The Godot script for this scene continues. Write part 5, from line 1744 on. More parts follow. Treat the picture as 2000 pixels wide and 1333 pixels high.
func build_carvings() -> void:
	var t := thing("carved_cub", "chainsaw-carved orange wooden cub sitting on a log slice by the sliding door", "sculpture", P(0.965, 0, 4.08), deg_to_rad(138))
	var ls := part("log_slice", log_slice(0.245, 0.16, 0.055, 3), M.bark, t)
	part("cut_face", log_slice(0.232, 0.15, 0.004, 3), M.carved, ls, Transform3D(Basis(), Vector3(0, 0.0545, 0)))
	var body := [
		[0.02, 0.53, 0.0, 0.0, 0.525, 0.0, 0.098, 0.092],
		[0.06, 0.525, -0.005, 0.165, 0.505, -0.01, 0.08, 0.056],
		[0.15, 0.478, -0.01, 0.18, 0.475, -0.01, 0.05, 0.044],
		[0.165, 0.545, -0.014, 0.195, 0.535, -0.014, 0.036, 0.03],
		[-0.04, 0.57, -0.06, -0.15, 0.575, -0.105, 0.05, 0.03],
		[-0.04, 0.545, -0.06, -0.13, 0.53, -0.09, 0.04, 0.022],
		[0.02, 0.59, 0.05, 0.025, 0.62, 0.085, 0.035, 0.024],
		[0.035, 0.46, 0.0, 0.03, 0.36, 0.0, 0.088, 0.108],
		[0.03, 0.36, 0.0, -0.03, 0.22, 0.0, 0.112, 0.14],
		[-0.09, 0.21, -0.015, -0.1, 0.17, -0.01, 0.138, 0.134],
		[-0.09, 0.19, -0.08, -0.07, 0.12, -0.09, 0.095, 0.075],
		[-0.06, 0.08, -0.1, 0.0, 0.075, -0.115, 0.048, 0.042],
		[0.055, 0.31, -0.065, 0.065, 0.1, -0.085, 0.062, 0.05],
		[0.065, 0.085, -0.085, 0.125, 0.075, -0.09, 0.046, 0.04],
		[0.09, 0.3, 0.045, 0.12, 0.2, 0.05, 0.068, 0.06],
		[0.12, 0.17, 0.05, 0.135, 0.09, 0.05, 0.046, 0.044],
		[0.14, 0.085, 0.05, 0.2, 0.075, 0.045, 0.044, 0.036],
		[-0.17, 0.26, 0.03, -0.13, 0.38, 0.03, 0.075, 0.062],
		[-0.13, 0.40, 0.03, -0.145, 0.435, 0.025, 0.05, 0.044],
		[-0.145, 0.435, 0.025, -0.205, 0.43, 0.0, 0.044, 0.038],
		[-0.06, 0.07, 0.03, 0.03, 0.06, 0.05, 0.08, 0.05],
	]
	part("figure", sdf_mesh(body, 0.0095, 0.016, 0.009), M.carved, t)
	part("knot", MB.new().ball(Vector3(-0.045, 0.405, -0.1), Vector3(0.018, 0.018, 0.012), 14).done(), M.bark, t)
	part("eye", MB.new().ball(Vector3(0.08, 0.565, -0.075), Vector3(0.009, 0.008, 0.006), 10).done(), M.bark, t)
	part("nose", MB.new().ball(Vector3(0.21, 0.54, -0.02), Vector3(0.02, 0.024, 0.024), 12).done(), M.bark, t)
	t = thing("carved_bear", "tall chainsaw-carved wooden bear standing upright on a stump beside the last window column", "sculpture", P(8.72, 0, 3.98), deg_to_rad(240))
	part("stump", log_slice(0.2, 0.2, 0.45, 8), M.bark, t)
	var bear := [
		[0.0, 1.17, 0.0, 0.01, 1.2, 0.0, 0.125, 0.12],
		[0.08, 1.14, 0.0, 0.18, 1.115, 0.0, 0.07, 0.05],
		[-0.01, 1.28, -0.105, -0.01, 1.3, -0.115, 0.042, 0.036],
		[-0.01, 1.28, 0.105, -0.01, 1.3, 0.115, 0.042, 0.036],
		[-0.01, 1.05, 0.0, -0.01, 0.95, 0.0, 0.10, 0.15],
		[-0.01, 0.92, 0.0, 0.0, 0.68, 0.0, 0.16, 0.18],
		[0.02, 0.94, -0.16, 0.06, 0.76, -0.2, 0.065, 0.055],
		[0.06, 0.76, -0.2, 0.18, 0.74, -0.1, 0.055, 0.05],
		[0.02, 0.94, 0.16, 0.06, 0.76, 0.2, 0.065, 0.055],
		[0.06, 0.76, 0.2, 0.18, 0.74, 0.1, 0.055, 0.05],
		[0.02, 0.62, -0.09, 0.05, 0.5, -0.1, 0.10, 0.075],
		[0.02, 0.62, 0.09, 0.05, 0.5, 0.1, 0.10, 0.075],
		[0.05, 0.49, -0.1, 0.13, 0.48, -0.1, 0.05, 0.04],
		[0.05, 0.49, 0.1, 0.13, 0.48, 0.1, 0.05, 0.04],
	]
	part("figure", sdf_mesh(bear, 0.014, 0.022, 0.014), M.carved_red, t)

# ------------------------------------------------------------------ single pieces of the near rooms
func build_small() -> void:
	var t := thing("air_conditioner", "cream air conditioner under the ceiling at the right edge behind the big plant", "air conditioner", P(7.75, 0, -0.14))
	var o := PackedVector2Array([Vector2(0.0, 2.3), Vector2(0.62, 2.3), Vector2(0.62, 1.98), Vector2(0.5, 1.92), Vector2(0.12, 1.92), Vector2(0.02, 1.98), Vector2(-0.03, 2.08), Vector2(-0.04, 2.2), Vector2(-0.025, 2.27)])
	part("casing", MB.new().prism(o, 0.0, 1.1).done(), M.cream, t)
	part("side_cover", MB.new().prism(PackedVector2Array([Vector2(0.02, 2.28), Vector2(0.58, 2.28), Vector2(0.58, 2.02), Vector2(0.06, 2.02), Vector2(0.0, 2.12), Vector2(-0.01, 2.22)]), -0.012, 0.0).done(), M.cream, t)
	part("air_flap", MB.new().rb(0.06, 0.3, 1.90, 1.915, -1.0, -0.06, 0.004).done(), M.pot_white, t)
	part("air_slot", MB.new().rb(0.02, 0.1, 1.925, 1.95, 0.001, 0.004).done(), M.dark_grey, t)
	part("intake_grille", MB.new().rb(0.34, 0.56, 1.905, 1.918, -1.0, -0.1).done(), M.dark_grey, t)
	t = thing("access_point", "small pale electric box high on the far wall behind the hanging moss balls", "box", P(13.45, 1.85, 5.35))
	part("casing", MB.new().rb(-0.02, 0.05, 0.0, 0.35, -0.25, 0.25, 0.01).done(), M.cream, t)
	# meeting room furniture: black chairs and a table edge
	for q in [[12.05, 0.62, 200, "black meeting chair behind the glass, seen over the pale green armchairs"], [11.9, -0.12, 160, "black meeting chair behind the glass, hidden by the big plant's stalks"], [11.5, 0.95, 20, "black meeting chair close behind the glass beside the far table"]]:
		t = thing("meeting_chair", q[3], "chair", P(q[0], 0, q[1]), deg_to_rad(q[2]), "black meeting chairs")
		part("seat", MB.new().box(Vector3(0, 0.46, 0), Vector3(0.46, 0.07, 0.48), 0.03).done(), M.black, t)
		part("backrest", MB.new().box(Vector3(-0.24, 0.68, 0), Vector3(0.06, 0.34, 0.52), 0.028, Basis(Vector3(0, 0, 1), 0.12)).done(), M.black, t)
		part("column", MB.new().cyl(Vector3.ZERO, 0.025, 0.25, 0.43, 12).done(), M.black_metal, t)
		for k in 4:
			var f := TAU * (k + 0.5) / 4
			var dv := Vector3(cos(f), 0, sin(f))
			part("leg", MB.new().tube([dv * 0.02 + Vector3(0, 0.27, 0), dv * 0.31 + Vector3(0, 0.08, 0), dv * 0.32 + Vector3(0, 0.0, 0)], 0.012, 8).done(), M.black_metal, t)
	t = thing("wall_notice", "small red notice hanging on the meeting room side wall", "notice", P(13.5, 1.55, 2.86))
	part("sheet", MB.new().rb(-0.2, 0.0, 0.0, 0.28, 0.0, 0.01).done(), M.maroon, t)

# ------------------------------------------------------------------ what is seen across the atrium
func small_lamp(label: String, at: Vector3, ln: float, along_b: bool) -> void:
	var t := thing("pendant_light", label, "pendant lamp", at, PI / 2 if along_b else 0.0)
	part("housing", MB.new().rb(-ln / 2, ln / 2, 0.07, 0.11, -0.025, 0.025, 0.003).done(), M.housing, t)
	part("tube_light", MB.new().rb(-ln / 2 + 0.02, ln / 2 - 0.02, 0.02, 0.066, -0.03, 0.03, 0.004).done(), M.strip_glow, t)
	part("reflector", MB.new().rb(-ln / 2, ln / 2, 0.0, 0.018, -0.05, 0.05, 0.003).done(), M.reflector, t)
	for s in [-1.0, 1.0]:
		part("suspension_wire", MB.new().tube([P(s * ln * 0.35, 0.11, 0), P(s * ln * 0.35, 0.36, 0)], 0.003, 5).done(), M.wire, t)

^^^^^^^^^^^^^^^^

## Work to complete
From the data above, copy each line that holds "high".

## Written answer
The Godot script for this scene continues. Write part 5, from line 1744 on. More parts follow. Treat the picture as 2000 pixels wide and 1333 pixels high.
	t = thing("access_point", "small pale electric box high on the far wall behind the hanging moss balls", "box", P(13.45, 1.85, 5.35))